Die Fähre


Die Fähre zischen Nitzschka und Rothersdorf bestand von 1797 bis 1954, da riß das Hochwasser Kahn und Seil weg, und die letzte Fährfrau Hilma Fleischhauer stellte nach fast 50jähriger Überfahrt ihre Tätigkeit ein. Sie wohnte "Am Berg", über hundert Meter landeinwärts. Das Scheppern einer Klingel am Haus rief sie zu ihren Pflichten. Dazu mußte ein Strick gezogen werden, der sich von der Anlegestelle aus über die Gärten hinzog.
aus Rundblick von Dorf zu Dorf


Ein besonderer Reiz liegt für uns RUNDBLICK-Leute darin, den Spuren des Alten Vergangenen nachzugehen, es in Wort und Bild unseren Kindern zu überliefern zum besseren Verständnis der Geschichte ihrer engeren Heimat. In Nitzschka schien es interessant, etwas über die Muldenfähre zu erfahren und wir suchten die letzte Fährfrau auf.

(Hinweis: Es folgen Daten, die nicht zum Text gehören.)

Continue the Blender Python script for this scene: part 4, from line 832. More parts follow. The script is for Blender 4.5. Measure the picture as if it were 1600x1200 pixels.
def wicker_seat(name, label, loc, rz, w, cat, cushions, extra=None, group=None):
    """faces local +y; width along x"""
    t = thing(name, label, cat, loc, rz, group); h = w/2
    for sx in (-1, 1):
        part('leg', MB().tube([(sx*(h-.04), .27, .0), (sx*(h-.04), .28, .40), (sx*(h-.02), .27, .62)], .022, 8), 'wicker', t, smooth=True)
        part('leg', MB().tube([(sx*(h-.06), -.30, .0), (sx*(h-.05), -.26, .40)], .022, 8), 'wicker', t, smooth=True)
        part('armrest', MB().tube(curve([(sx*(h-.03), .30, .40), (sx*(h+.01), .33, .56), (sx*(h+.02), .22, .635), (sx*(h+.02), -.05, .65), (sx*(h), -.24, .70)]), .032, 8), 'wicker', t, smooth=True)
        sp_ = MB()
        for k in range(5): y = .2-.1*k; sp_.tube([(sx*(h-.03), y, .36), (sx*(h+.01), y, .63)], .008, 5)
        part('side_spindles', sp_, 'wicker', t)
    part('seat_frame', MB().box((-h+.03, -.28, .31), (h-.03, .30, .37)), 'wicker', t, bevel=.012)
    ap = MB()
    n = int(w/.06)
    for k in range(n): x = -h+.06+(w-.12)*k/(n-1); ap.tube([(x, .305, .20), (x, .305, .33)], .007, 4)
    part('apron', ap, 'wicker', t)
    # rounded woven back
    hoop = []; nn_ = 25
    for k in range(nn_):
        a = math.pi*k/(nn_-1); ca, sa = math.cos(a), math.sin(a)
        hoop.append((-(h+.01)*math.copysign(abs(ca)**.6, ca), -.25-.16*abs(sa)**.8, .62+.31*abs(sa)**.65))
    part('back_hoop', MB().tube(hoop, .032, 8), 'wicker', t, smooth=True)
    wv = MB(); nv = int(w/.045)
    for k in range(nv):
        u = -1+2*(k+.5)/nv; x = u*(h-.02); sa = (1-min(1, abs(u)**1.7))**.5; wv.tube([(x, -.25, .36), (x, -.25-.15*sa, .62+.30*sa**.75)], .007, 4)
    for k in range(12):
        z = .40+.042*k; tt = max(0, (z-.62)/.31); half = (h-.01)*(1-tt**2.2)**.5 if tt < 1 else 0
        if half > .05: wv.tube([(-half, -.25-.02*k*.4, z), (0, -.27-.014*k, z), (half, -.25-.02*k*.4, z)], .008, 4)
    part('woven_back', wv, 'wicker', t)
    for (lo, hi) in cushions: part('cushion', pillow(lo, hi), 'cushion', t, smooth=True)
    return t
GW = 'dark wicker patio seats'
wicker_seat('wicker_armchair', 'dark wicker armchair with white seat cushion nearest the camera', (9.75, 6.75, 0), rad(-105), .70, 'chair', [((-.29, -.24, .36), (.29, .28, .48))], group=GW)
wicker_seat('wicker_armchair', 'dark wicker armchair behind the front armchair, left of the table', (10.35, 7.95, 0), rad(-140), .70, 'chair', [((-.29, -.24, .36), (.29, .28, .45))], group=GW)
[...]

Mutter Fleischhauer kann ihre Fahrgäste an Hand von Zahlen auch nicht im Entferntesten angeben, denn fast 50 Jahre ist sie mit ihrem Mann, der heute nicht mehr lebt, tagein und tagaus über die Mulde gefahren, bis das verheerende Hochwasser von 1954 dem Fährbetrieb ein Ende setzte.
Vom 11. Juni 1911 bis 4. Juli 1954 waren die Fleischhauers mit ihrer Fähre „verwachsen", bis die von den mörderischen Fluten herangeschwemmten Bäume und Sträucher das stählerne Fährseil bersten ließen. Es lohnte den alten Leuten nicht, den Fährbetrieb wieder aufzunehmen, so gern sie auch die 50 noch erlebt hätten. Es war jedenfalls das größte Hochwasser, dessen sich Mutter Fleischhauer erinnern konnte; 13 Meter maß der Wasserstand der Mulde damals.
Auf eine scherzhafte Frage, ob denn während ihrer Fährzeit auch .einmal jemand in die Mulde gefallen sei, schmunzelte Frau Fleischhauer nur. „Außer einem Zylinder bei einer Taufgesellschaft ist keiner reingefallen."

Der pflegebedürftige Park war unser nächstes Ziel, an dessen Eingang gegenüber dem Fährhaus hoch oben im Baum noch die alte Fährglocke hängt.